On Sunday, we went to a local Missionary Baptist Church. The congregation was very friendly, and the pastor started out by saying   ”Good mornin’ and how are y’all today?”  Singing from an actual hymnal felts like we went back in time a number of years.  Our home church mainly sings praise songs, choruses or has the words for the hymns on the screen.   Teresa gave the pastor a copy of her book “Life is: Good, Fragile, Precious—Loving yourself so you can love others” for the church library, and he was excited to read it.

Once out of Green Turtle Bay, we traveled through the channel, from Lake Barkley to Kentucky Lake.  The two “lakes” which are really dammed up rivers (the Cumberland and the Tennessee) surround the area called “Land Between The Lakes,”   which is a National Recreation Area.   All along the “Land Between The Lakes” are a number of small bays and inlets that make good anchorages.   We traveled to Pisgah Bay and plan to spend a couple nights anchored here.
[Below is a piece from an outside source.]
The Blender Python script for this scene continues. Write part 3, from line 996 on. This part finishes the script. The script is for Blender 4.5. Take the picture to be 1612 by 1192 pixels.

When we leave, we will keep moving south from one anchorage area to another.

The anchorage is very quiet and secluded.  There is a camp ground at either end of the bay.   Teresa and I tried our hand at fishing and caught some striped bass. Even though they weren’t terribly big, they were fighters! Once the clouds cleared last night, it was great to see all the stars.  They are much more vivid away from all the lights of a city area.




Bird Houses at Patti’s 1800’s Settlement


Bird Houses at Patti’s 1800’s Settlement



Steve and Teresa at GTB


The Sounds Of Memphis Musical at Badgett Playhouse


Sights around Grand Rivers




Leaving GTB



Leaving GTB


Rocky Shore of Pisgah Bay


The Quarry in Pisgah Bay







Starry Night in Pisgah Bay


Fishing in Pisgah Bay



Sanctuary in Pisgah Bay on Kentucky Lake part of the Land Between the Lakes National Recreation Area


Sanctuary in Pisgah Bay on Kentucky Lake part of the Land Between the Lakes National Recreation Area


We plan to stay here another night and then move south to another bay and spend a night or two there and then repeat.  There are many bays to check out on the Lake.